Sesso e amore nella science fiction

Finché la fantascienza venne considerata come una semplice estensione del mercato fumettistico per bambini, ovviamente essa si mantenne scrupolosamente lontana deal sesso, sia che si trattasse di riferimento espliciti, impliciti o in qualsiasi altro modo. […]
Gli scrittori di fantascienza […] hanno sempre dimostrato una specie di blocco psicologico verso le donne. Essi tendono a sublimarle, trasformandole in mostri o angeli. La cosa si nota chiaramente in un classico di Ray Bradbury, Cronache marziane (1951). Come si possono scordare le sue fragili ragazze marziane, fatte di seta, gioielli e luce di luna?

Keith Roberts, La fantascienza e la “Barriera del Sesso”, Enciclopedia della Fantascienza vol. V

1 — Niente sesso, siamo nerd

La science fiction è nata come letteratura per nerd. Hugo Gernsback, il fondatore delle prime riviste pulp, era un appassionato di elettrotecnica; è con questo spirito che pubblicò il suo romanzo Ralph 124C 41+ (1911), che oggi consideriamo giustamente illeggibile. Dello stesso spirito informò le pubblicazioni che dirigeva, e incoraggiò gli autori che attirava a sé: un “movimento non solo rozzo, ma investito dalla disapprovazione di quanti non ne facessero parte”.[1]

Questa letteratura si rivolgeva a un pubblico di fanatici della meccanica, e dunque della tecnologia più che della scienza: adolescenti di sesso maschile che la puritana morale americana teneva lontani dalle donne. Nella prima fantascienza, l’argomento standard in tema di sesso era quel “racconto di fate (ad esempio la space opera con il triangolo eroe-principessa-mostro in costume da astronauti” che Darko Suvin considera “un suicidio creativo”[2]: un finto romanticismo che manteneva rigorosamente separati i due sessi, e relegava le donne a una sfera di occupazioni tradizionali, all’irrazionale, ai sentimenti più che all’azione.
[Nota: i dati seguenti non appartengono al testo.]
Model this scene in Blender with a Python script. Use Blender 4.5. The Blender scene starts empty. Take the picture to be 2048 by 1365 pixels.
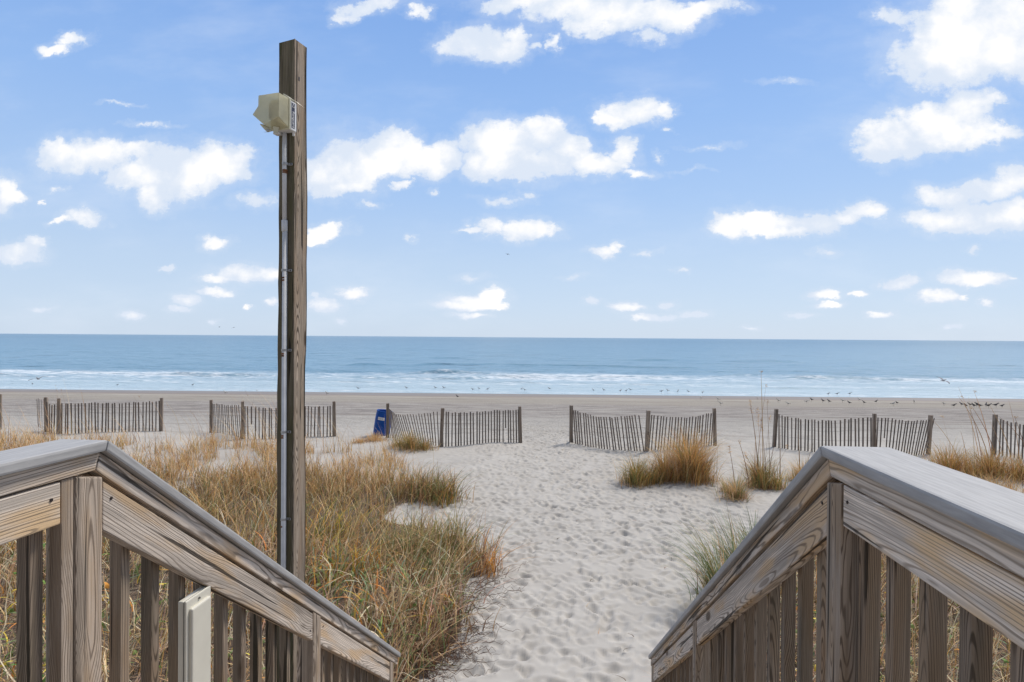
import bpy, bmesh, math, random
import numpy as np
from mathutils import Vector, Matrix

random.seed(7); rng = np.random.default_rng(11)
R = math.radians
C = bpy.context.scene.collection
sc = bpy.context.scene

# ------------------------------------------------------------------ camera
F = 1200.0; PW, PH = 2048, 1365
YAW = math.atan(116 / F); ROLL = R(.42); PITCH = math.atan(7.5 / F)
CZ = 3.6
rot = Matrix.Rotation(YAW, 3, 'Z') @ Matrix.Rotation(math.pi / 2 - PITCH, 3, 'X') @ Matrix.Rotation(ROLL, 3, 'Z')
cam_d = bpy.data.cameras.new('camera'); cam = bpy.data.objects.new('camera', cam_d); C.objects.link(cam)
cam.matrix_world = Matrix.Translation((0, 0, CZ)) @ rot.to_4x4()
cam_d.sensor_width = 36; cam_d.lens = 36 * F / PW; cam_d.clip_start = .05; cam_d.clip_end = 90000
sc.camera = cam
RN = np.array(rot)


def ray(px, py):
    d = RN @ np.array([(px - PW / 2) / F, -(py - PH / 2) / F, -1.]); return d / np.linalg.norm(d)


# ------------------------------------------------------------------ exposure
sc.view_settings.view_transform = 'Standard'; sc.view_settings.look = 'None'
sc.view_settings.exposure = 0.2; sc.view_settings.gamma = 1.0

# ------------------------------------------------------------------ sun
SUN_AZ = R(42); SUN_EL = R(54)
sd = Vector((math.sin(SUN_AZ) * math.cos(SUN_EL), math.cos(SUN_AZ) * math.cos(SUN_EL), math.sin(SUN_EL)))
sl = bpy.data.lights.new('sun', 'SUN'); sl.energy = 3.0; sl.angle = R(12); sl.color = (1, .93, .83)
so = bpy.data.objects.new('sun', sl); C.objects.link(so)
so.rotation_euler = (-sd).to_track_quat('-Z', 'Y').to_euler()

# ------------------------------------------------------------------ node helper
class NT:
    def __init__(s, tree): s.t = tree; s.n = tree.nodes; s.l = tree.links; s.n.clear()
    def add(s, typ, **kw):
        nd = s.n.new(typ)
        for k, v in kw.items(): setattr(nd, k, v)
        return nd
    def put(s, sock, v):
        if isinstance(v, bpy.types.NodeSocket): s.l.new(v, sock)
        elif v is not None:
            if isinstance(v, (tuple, list)) and len(v) == 3 and getattr(sock, 'type', '') == 'RGBA': v = (*v, 1)
            sock.default_value = v
    def m(s, op, a, b=None, c=None, clamp=False):
        nd = s.add('ShaderNodeMath', operation=op); nd.use_clamp = clamp
        s.put(nd.inputs[0], a); s.put(nd.inputs[1], b)
        if c is not None: s.put(nd.inputs[2], c)
        return nd.outputs[0]
    def v(s, op, a, b=None, c=None, out=0):
        nd = s.add('ShaderNodeVectorMath', operation=op)
        s.put(nd.inputs[0], a)
        if b is not None: s.put(nd.inputs[1], b)
        if c is not None: s.put(nd.inputs[2], c)
        return nd.outputs[out]
    def noise(s, vec, scale=5, detail=4, rough=.55, dist=0., out='Fac'):
        nd = s.add('ShaderNodeTexNoise')
        s.put(nd.inputs['Vector'], vec); s.put(nd.inputs['Scale'], scale); nd.inputs['Detail'].default_value = detail
        nd.inputs['Roughness'].default_value = rough; nd.inputs['Distortion'].default_value = dist
        return nd.outputs[out]
    def ramp(s, fac, stops, interp='LINEAR'):
        nd = s.add('ShaderNodeValToRGB'); cr = nd.color_ramp; cr.interpolation = interp
        while len(cr.elements) < len(stops): cr.elements.new(.5)
        for e, (p, c) in zip(cr.elements, stops):
            e.position = p; e.color = (*c, 1) if isinstance(c, (tuple, list)) else (c, c, c, 1)
        s.put(nd.inputs[0], fac); return nd.outputs[0]
    def mix(s, fac, a, b, typ='MIX'):
        nd = s.add('ShaderNodeMix', data_type='RGBA', blend_type=typ)
        s.put(nd.inputs[0], fac); s.put(nd.inputs[6], a); s.put(nd.inputs[7], b); return nd.outputs[2]
    def sstep(s, x, a, b, lo=0., hi=1.):
        nd = s.add('ShaderNodeMapRange', interpolation_type='SMOOTHSTEP')
        s.put(nd.inputs[0], x); s.put(nd.inputs[1], a); s.put(nd.inputs[2], b); s.put(nd.inputs[3], lo); s.put(nd.inputs[4], hi)
        return nd.outputs[0]
    def bump(s, h, strength=.3, dist=.01, normal=None):
        nd = s.add('ShaderNodeBump'); nd.inputs['Strength'].default_value = strength; nd.inputs['Distance'].default_value = dist
        s.put(nd.inputs['Height'], h); s.put(nd.inputs['Normal'], normal) if normal else None
        return nd.outputs[0]
    def sep(s, v):
        nd = s.add('ShaderNodeSeparateXYZ'); s.put(nd.inputs[0], v); return nd.outputs
    def comb(s, x, y, z):
        nd = s.add('ShaderNodeCombineXYZ'); s.put(nd.inputs[0], x); s.put(nd.inputs[1], y); s.put(nd.inputs[2], z); return nd.outputs[0]


def mat(name):
    m = bpy.data.materials.new(name); m.use_nodes = True; t = NT(m.node_tree)
    out = t.add('ShaderNodeOutputMaterial'); p = t.add('ShaderNodeBsdfPrincipled'); t.l.new(p.outputs[0], out.inputs[0])
    return m, t, p, out


def plain(name, col, rough=.5, metal=0., var=.12, scale=30, spec=.5, bump=0.):
    m, t, p, out = mat(name)
    tc = t.add('ShaderNodeTexCoord').outputs['Object']
    n = t.noise(tc, scale, 5)
    dark = tuple(c * (1 - var) for c in col); lite = tuple(min(1, c * (1 + var)) for c in col)
    t.put(p.inputs['Base Color'], t.ramp(n, [(.3, dark), (.7, lite)]))
    p.inputs['Roughness'].default_value = rough; p.inputs['Metallic'].default_value = metal
    p.inputs['Specular IOR Level'].default_value = spec
    if bump: t.put(p.inputs['Normal'], t.bump(n, bump, .004))
    return m

# ------------------------------------------------------------------ sky: Nishita + procedural clouds by direction
CLOUDS = [  # (azimuth px, elevation px of the cloud puffs on a plane of directions, radii, thickness 0..1)
 (150,318,78,42,1),(110,298,45,18,.8),(215,310,62,36,1),(268,298,46,24,.9),(345,340,110,60,1),(405,325,92,50,1),(455,328,68,42,1),(485,315,40,28,1),
 (312,388,50,32,1),(270,352,62,36,1),(5,390,34,46,1),(28,398,30,18,1),(168,445,42,17,1),(132,455,32,10,.8),(112,95,50,15,.7),(150,78,45,16,.75),
 (25,510,66,24,1),(74,493,28,15,1),(112,384,20,8,.5),(90,405,7,9,.6),(430,487,40,15,.7),(485,545,60,20,.95),(545,546,45,18,.95),(436,557,45,12,.8),
 (505,405,64,22,.45),(335,537,20,7,.8),(375,598,30,13,1),(432,582,42,11,.95),(355,617,26,9,.95),(262,631,26,11,1),(497,612,11,9,.8),(545,608,20,7,.7),
 (431,641,14,7,.6),(80,617,30,7,.45),(300,245,70,8,.25),(240,210,60,5,.22),
 (640,345,58,46,1),(700,330,92,62,1),(778,300,66,50,1),(785,275,45,30,1),(850,322,62,34,1),(893,305,42,30,1),(690,370,82,24,1),(812,366,22,11,.9),(938,285,32,24,.4),
 (1010,285,78,52,1),(1090,272,52,44,1),(1078,252,40,25,1),(1000,322,80,38,1),(1062,332,90,34,1),(1132,302,52,32,1),(1192,326,70,28,1),(1240,298,34,32,.95),(960,312,40,26,1),
 (657,458,45,20,1),(630,468,32,15,1),(1272,218,62,30,1),(1230,233,38,20,1),(1330,210,25,20,.9),(735,8,74,18,.85),(690,28,30,22,.6),(842,15,30,16,.7),
 (958,80,78,38,.9),(1000,92,70,32,.9),(1035,72,32,24,.85),(1115,90,18,16,.7),(1075,97,28,12,.4),
 (1050,5,100,20,1),(1150,20,104,36,.95),(1235,28,130,42,.95),(1185,62,62,26,.75),(1330,28,92,38,.9),(1405,8,84,20,.8),(1300,75,62,18,.55),
 (1000,402,66,14,.4),(1047,390,22,12,.45),(755,416,38,11,.4),(865,383,13,9,.35),(970,462,36,21,1),(1050,463,72,24,1),(1082,458,36,22,1),(932,470,26,8,.7),
 (820,483,13,9,.35),(1208,506,32,14,.9),(1235,500,16,13,.9),(1290,510,32,8,.4),(703,583,36,16,1),(648,608,38,17,1),(630,590,14,8,.5),(680,640,14,9,.45),
 (932,610,74,12,1),(985,590,32,18,1),(950,600,62,14,1),(940,630,46,8,.75),(1002,611,24,8,.8),(1185,600,22,9,.75),(1252,612,34,12,1),(1287,635,30,9,.9),
 (1345,255,15,7,.5),(1325,307,14,12,.4),(1420,285,52,8,.22),(1560,160,60,9,.2),(1380,335,52,6,.2),(1270,345,60,12,.35),
 (1900,112,92,70,1),(1960,82,112,82,1),(2022,40,92,82,1),(1985,118,98,40,1),(1880,60,62,50,1),(2045,120,62,50,1),(1930,10,62,30,1),(1790,38,40,20,.75),(1830,30,30,14,.5),
 (1782,280,62,42,1),(1862,240,82,42,1),(1940,222,62,38,1),(1985,212,34,20,.8),(1900,265,104,26,1),(1762,300,40,28,1),(2022,260,48,16,.7),
 (1467,445,46,28,.95),(1530,450,62,24,1),(1622,450,72,24,1),(1702,436,62,20,.95),(1742,430,32,20,.7),(1580,465,62,14,1),
 (1900,442,92,26,1),(1962,432,92,30,1),(2032,430,62,35,1),(1992,370,72,28,.95),(1898,386,62,26,.8),(2032,360,52,30,.95),
 (1805,567,36,12,1),(1945,561,62,15,1),(1990,557,32,14,1),(1880,595,40,13,1),(1926,597,12,9,.8),(1975,605,16,8,.85),(2030,558,16,7,.6),
 (1650,588,32,11,.75),(1656,608,32,8,.7),(1720,585,20,7,.85),(1600,628,30,7,.6),(1760,630,24,8,.9),(1335,612,20,8,.75),(1310,634,54,9,.8),(1390,628,38,9,.7),
 (1900,657,22,7,.6),(1500,657,18,6,.45),(1650,510,32,10,.35),(1940,503,17,9,.45),(1360,545,17,7,.4),(1145,555,40,8,.25),(945,555,45,10,.3),
]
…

Per contrasto, questa letteratura da elettrotecnici non escludeva che le copertine di Amazing Stories (un po’ meno quelle dell’altra rivista gernsbackiana, Science Wonder Stories) riproponessero un’immagine stereotipata e fortemente sessualizzata della donna, di esplicito erotismo — formula che contaminerà anche le riviste concorrenti nate sull’onda di quel successo. Dunque, richiami sessuali in copertina, con damsels in distress o in mise imbarazzanti inadatte all’esplorazione spaziale, mentre i testi all’interno mantengono il riserbo più assoluto sul sesso: una forma di frustrazione bastone+carota che probabilmente attizza i lettori del tempo.